Despite the seemingly lack of "repairability", it's still doable. ?‍♂️
 

kalieaire

Observer
my xB has 195,000 miles. I've replaced the transmission and clutch, I've replaced the wheel bearings on all 4 corners. I'm replacing the lower control arms (for the balljoints) and engine mounts soon. I've replaced the door lock solenoids too.
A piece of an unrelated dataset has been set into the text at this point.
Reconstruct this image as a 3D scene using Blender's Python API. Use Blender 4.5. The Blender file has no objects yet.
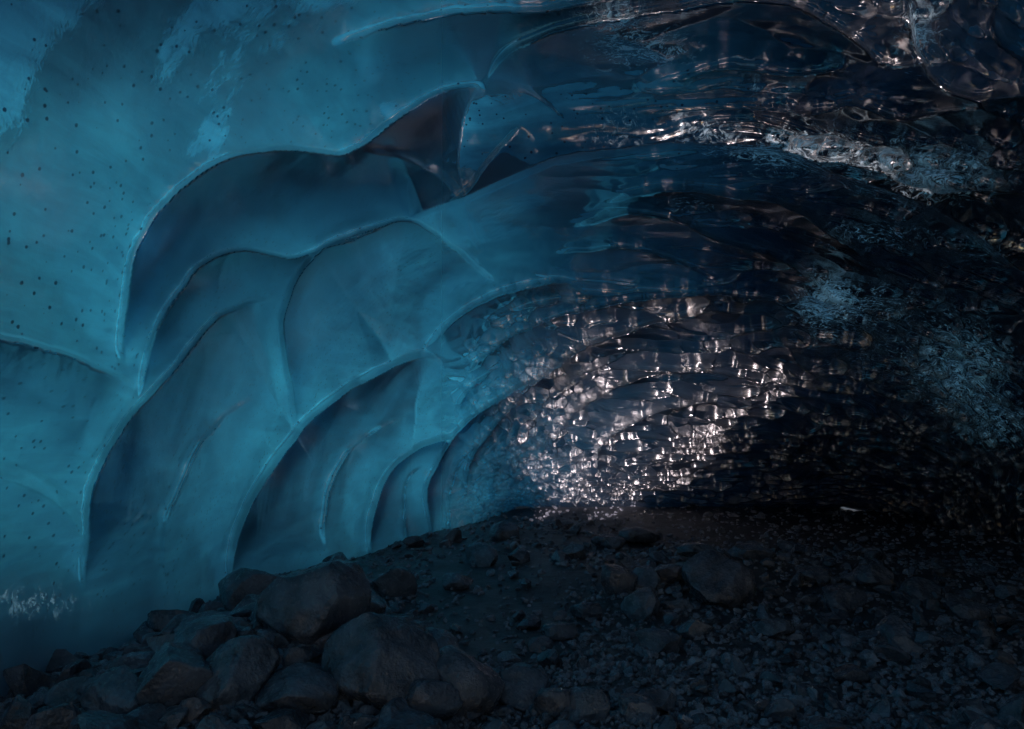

Beside changing motor oil, filters, and periodically the transmission fluid, it's been g2g.
 

dstefan

Well-known member
Other than the Land Cruiser, does Toyota have any light vehicles that tend to the old philosophy?
Well, IDK about light, but I’d say the 4Runner is closer, at least in build quality. Way more payload than the Tacoma, and just clearly more substantial than my 2nd gen Tacoma. Just learning my wife’s 2018, but real impressed. Made in Japan still. Based apparently on the Prado chassis. 'Course still not as maintainable as the earlier philosophy vehicles.
 

shade

Well-known member
Well, IDK about light, but I’d say the 4Runner is closer, at least in build quality. Way more payload than the Tacoma, and just clearly more substantial than my 2nd gen Tacoma. Just learning my wife’s 2018, but real impressed. Made in Japan still. Based apparently on the Prado chassis. 'Course still not as maintainable as the earlier philosophy vehicles.
By "light", I meant light trucks & cars, not commercial vehicles, like a Hino.

If I hadn't needed the bed, I would've gotten a 4Runner. The Tacoma has always been half a step down from the 4R on features, and I think they may benefit from a combination of body-on-frame & unibody construction. I'd much rather a 4R than an FJ Cruiser.